Depolarising the body

‘It is a pleasure to perform on this stage which gives us a sense of freedom, despite everything happening in this world.’ My most remarkable moment at Spring Forward 2022 occurred when Taiwanese choreographer Wang Yeu-kwn came on stage, after his duet Beings, to utter this message on a microphone. Don’t get me wrong. I am not neglecting the 24 performances by the Twenty22 artists – but those unexpected words thoughtfully shifted the way I receive dance, both as a dance writer and as an audience member. In these not-so-roaring-20s times, marked by fast-paced journalism, plastic debates, conflict and concerns around the reliability of the facts we access, what is the role of the body as a medium to depolarise speech?

In a recent collaborative study between Reuters Institute and the University of Oxford the scenario sounds quite optimistic.
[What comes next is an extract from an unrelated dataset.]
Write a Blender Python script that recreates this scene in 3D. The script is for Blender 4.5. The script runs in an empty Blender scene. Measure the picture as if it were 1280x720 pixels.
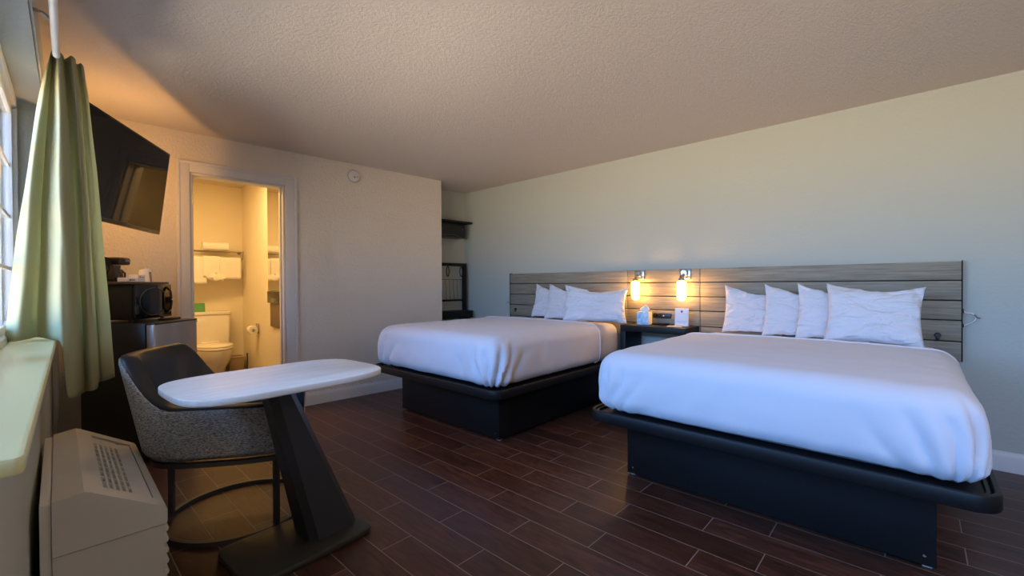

Predictions based on the current news agenda point towards the hope that ‘this could be the year when journalism takes a breath, focuses on the basics, and comes back stronger’ after years of increasingly polarised debates around politics, identity and culture. As a primary way of communication, dance has – perhaps more than ever – the power to use movement to democratise access to information. And happily, some of selected pieces this year brought this mission on stage during the four-day festival, bringing viewpoints that mirror how the world is spinning – and how we spin along.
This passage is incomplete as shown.